EXERCISE BRIEF: Among the entries, which lines carry the string "Blender"? Copy each of them.

EXCERPTED RECORDS:
⁂

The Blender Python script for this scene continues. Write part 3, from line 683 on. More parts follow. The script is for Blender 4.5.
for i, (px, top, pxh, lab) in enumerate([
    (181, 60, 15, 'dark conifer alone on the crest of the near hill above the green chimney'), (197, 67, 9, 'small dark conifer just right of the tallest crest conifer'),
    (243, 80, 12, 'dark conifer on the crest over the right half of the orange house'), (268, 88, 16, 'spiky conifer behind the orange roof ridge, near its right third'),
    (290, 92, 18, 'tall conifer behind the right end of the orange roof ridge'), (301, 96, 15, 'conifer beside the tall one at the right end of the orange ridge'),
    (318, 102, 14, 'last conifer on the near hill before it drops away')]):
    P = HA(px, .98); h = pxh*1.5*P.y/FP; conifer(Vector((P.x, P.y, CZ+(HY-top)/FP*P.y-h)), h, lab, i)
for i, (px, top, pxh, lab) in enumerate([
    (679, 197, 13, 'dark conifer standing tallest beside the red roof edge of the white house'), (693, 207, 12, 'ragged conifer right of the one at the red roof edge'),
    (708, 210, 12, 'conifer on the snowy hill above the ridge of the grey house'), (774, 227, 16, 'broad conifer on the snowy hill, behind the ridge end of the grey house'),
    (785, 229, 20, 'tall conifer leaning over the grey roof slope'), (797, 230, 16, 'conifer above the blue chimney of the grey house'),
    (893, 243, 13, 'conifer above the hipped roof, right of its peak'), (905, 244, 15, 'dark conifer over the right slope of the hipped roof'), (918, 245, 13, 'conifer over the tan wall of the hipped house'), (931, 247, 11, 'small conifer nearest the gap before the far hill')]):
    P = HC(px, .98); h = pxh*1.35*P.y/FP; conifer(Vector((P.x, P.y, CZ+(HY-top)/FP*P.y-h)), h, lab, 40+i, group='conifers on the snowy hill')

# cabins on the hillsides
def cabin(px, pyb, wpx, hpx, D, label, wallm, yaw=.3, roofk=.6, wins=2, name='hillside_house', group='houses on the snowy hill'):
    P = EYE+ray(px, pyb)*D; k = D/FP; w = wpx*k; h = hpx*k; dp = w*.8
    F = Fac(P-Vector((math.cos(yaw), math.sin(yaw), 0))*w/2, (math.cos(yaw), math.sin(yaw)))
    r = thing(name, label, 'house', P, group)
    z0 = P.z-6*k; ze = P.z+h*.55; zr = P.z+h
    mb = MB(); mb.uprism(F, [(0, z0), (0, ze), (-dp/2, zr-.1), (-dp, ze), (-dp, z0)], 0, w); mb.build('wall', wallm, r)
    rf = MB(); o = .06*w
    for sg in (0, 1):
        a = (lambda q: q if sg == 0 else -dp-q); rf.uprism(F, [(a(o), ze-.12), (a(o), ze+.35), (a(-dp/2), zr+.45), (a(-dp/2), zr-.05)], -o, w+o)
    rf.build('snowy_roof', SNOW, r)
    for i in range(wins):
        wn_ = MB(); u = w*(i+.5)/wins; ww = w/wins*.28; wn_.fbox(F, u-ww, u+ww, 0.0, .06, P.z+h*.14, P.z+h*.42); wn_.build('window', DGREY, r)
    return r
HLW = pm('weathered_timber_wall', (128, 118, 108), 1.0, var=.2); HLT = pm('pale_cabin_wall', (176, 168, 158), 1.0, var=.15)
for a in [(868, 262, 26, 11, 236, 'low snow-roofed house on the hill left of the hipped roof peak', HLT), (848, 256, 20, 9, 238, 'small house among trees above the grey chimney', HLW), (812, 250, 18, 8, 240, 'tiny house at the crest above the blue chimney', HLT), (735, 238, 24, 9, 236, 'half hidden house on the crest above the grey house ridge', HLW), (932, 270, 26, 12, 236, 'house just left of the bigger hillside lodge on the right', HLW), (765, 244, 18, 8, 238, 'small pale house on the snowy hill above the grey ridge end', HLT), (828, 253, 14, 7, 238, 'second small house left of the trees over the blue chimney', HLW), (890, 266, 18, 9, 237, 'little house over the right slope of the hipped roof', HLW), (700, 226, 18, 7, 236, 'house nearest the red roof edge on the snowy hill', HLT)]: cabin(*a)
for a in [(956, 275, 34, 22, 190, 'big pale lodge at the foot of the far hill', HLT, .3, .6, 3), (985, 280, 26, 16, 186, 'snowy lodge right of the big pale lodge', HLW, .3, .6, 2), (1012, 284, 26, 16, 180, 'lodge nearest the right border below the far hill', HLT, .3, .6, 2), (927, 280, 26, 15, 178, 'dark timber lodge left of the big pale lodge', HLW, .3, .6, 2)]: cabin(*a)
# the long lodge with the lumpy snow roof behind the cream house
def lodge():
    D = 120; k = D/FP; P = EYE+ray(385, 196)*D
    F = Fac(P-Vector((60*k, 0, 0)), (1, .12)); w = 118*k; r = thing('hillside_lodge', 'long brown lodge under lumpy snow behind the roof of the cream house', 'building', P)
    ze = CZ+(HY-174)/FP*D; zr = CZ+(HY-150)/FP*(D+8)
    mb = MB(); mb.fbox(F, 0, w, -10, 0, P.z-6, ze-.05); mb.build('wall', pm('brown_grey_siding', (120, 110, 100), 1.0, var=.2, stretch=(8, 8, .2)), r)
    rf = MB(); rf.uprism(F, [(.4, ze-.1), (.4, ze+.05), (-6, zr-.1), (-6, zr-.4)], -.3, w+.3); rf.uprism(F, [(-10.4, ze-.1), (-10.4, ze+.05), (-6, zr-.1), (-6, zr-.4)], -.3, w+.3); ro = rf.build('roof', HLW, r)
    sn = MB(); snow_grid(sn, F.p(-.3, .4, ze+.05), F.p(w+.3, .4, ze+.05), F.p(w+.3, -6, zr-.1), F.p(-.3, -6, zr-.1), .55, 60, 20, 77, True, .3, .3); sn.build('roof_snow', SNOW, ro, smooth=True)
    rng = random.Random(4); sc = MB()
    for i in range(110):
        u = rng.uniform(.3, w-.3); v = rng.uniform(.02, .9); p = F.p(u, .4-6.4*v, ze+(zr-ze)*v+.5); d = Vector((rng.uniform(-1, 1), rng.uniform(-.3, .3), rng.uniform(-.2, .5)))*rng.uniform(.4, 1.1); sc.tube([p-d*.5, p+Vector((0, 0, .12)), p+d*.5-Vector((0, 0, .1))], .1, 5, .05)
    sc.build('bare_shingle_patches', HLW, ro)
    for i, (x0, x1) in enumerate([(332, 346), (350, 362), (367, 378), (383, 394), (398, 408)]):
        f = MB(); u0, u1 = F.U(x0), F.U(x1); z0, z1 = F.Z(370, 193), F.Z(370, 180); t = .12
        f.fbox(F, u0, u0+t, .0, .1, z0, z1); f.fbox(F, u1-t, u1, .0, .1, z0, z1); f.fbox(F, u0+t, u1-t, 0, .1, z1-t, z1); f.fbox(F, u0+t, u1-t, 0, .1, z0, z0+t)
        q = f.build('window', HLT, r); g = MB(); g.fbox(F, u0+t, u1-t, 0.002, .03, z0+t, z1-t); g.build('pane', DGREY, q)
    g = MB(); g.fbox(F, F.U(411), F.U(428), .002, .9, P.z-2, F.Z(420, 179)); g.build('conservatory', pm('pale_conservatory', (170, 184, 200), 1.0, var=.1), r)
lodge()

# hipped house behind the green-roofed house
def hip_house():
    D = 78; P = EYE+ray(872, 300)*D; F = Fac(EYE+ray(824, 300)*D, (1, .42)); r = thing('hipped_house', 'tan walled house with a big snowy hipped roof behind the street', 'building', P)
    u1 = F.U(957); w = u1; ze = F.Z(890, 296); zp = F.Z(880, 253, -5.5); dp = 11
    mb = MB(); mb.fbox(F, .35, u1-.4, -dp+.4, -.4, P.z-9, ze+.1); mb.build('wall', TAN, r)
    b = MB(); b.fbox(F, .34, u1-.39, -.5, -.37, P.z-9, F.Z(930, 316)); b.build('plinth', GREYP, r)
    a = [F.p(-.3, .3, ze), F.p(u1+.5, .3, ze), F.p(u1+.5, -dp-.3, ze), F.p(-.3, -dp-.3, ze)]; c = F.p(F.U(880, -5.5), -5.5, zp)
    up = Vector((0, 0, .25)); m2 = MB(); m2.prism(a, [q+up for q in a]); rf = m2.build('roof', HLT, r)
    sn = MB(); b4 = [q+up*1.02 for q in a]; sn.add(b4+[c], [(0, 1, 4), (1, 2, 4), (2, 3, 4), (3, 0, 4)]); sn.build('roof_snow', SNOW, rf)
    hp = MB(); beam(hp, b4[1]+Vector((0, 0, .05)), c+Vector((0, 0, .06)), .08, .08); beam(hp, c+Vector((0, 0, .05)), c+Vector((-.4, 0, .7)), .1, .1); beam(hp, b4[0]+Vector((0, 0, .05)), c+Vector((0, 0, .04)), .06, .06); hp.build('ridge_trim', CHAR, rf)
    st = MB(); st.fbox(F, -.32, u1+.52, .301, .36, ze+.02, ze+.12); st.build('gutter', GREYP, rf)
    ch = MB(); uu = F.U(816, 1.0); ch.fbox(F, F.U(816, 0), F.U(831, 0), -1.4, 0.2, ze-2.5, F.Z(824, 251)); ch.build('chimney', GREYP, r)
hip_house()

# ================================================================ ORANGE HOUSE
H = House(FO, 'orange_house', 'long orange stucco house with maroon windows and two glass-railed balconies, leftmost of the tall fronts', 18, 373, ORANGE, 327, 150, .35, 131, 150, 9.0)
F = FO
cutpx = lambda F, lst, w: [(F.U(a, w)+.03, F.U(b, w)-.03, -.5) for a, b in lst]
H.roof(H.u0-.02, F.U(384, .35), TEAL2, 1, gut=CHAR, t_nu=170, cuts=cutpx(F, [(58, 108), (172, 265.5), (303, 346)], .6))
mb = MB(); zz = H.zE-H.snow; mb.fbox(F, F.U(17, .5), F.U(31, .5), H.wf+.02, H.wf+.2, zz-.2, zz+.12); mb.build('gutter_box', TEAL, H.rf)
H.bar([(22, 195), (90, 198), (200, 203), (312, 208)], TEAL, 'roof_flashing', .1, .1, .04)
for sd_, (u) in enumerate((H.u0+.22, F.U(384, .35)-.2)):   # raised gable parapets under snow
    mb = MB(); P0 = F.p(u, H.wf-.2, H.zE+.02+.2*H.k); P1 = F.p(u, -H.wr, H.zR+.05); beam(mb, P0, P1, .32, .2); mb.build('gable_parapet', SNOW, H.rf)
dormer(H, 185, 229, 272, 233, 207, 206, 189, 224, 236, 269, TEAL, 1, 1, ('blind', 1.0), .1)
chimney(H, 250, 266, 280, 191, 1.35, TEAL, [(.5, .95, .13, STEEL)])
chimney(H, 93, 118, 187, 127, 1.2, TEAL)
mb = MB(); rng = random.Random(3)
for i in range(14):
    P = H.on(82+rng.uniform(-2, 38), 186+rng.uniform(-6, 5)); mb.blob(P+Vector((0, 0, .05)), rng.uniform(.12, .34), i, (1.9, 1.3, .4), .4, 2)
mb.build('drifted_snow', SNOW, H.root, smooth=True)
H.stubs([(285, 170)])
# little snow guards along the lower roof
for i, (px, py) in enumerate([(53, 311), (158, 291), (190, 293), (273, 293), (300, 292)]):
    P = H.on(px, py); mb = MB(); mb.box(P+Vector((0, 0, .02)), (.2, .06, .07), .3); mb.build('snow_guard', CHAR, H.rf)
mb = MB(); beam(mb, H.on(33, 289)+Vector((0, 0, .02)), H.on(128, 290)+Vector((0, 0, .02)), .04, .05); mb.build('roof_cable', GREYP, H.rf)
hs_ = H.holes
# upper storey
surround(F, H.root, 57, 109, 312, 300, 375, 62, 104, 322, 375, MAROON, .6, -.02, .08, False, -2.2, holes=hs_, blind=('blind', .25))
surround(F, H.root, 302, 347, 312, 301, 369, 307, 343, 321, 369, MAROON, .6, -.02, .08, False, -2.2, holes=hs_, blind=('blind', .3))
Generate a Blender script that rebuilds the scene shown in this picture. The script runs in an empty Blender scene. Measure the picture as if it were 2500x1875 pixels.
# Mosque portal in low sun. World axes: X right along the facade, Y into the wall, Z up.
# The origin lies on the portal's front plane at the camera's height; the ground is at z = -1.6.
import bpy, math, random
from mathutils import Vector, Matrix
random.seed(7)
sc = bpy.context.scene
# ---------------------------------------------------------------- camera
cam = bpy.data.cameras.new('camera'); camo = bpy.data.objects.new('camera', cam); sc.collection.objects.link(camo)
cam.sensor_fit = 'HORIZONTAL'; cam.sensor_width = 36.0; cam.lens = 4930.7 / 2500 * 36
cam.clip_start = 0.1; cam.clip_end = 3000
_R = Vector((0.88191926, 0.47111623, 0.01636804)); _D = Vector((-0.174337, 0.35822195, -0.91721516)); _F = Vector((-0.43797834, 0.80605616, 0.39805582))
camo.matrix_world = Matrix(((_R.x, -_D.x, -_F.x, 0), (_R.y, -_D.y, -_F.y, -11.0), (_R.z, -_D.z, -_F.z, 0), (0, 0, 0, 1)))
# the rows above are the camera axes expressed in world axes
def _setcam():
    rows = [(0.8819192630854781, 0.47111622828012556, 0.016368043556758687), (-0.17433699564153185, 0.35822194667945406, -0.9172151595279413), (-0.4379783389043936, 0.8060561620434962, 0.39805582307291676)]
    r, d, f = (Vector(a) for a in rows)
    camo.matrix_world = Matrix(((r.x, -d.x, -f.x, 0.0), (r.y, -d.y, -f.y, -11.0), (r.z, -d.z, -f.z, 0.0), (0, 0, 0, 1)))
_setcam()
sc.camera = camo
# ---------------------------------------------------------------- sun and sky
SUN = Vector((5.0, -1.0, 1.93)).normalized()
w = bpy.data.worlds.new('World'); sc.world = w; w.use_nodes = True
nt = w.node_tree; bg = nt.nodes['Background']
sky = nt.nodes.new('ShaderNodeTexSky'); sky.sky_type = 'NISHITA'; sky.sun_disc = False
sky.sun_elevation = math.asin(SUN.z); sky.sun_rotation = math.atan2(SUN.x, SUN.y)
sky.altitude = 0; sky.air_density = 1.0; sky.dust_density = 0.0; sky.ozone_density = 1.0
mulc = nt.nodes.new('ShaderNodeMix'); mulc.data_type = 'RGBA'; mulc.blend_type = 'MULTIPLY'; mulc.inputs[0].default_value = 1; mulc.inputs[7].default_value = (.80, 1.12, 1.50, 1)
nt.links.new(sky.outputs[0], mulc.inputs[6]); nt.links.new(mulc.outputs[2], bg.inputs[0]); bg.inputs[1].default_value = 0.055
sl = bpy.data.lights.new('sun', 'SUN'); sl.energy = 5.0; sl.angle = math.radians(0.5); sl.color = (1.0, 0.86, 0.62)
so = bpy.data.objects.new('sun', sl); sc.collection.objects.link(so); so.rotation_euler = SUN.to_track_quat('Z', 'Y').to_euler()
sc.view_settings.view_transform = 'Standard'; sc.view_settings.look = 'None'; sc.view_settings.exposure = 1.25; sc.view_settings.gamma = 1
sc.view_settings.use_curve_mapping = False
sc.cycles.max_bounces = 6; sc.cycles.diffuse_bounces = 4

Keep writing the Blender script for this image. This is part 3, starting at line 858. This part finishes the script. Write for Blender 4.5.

⁂

RIGHT ANSWER:
The Blender Python script for this scene continues. Write part 3, from line 683 on. More parts follow. The script is for Blender 4.5.
Generate a Blender script that rebuilds the scene shown in this picture. The script runs in an empty Blender scene. Measure the picture as if it were 2500x1875 pixels.
Keep writing the Blender script for this image. This is part 3, starting at line 858. This part finishes the script. Write for Blender 4.5.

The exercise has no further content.